Toute l’après-midi, nous avons cherché à encadrer les recours. À cet égard, trois solutions sont possibles : la première est de limiter le nombre de personnes pouvant exercer un recours ; la deuxième est de réduire les délais pour exercer un recours ; la troisième – c’est celle qui est retenue dans ces amendements – est d’imposer un délai au juge.
Nous avons vu tout à l'heure que la première solution posait problème. Chaque fois que nous déciderons d’empêcher certaines personnes d’exercer un recours, nous nous heurterons au principe général selon lequel tout citoyen a droit à l’accès au juge ; les dispositions que nous adopterons seront donc jugées anticonstitutionnelles ou anticonventionnelles.
La deuxième solution nous offre un large panel d’options, mais il existe tout de même une limite : l’effectivité du droit au recours pour les personnes qui ont un intérêt à l’exercer. Nous avons trouvé tout à l'heure des solutions qui me semblent juridiquement acceptables.
J’en viens à la troisième solution.
Le délai de quatre ou de six mois que, mes chers collègues, vous proposez d’imposer au juge ne sera pas respecté, et cela pour deux raisons.

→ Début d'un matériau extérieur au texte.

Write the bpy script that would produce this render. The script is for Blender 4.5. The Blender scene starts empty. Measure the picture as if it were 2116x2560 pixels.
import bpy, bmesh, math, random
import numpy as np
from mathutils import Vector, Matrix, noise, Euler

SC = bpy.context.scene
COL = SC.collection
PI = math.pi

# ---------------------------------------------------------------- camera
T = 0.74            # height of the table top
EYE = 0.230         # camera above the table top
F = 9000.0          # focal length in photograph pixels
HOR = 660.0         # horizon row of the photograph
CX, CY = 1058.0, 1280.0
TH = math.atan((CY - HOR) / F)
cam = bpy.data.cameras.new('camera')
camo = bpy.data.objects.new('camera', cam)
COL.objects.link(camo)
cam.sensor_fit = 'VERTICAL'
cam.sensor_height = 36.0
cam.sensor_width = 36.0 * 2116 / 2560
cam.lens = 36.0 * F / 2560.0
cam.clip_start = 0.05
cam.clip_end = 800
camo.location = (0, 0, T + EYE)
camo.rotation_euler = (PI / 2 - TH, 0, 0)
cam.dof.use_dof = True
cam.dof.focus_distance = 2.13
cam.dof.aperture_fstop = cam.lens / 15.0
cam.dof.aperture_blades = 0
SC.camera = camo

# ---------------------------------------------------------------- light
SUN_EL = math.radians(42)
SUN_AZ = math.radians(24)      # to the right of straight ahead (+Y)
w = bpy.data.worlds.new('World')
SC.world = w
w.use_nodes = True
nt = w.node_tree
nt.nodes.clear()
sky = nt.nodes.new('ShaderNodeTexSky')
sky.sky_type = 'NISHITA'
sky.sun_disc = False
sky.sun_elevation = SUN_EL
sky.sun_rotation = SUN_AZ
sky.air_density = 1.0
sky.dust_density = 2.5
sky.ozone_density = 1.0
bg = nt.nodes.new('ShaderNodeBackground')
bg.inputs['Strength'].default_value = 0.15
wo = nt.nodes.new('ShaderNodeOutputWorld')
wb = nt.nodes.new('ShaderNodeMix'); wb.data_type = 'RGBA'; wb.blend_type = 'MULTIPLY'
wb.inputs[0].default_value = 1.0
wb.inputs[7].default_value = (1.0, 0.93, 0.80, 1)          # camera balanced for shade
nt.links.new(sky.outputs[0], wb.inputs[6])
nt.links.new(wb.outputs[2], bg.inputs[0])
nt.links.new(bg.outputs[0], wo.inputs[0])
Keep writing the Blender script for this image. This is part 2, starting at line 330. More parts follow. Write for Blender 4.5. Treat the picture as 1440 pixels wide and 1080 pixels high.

D’abord, vous ne prévoyez aucune sanction ni aucune conséquence en cas de non-respect du délai : dès lors, le juge ne sera pas contraint de respecter celui-ci. De plus, le juge doit s’assurer, avant de juger, que le débat contradictoire entre les parties a été loyal, complet et sincère, et il est parfois impossible, compte tenu de la nature du contentieux, d’organiser un tel débat en quatre mois ou même six mois. Le juge fera toujours prévaloir le respect du principe fondamental du contradictoire. C’est la première raison, qui est purement juridique.
La seconde raison est très simple. Il suffit d’aller de temps en temps aux audiences solennelles des juridictions administratives pour comprendre que, dans la situation qui est la leur – compte tenu du rapport entre le nombre de magistrats et le nombre de contentieux qui les inondent –, elles ne seront pas capables de respecter le délai que vous souhaitez fixer.
Le problème essentiel, c’est que vous proposez d’imposer un délai sans assortir son non-respect de sanctions. On ajouterait ainsi une demi-page au code de justice administrative, mais elle serait totalement inutile. Ce faisant, le législateur énoncerait expressément les limites de ses pouvoirs. Je ne suis pas sûr que cela soit très opportun.
Le travail a été fait, si j’ose dire : vous avez posé le problème. Cependant, votre proposition ne tient pas sur le plan juridique. Je demande donc le retrait des deux amendements.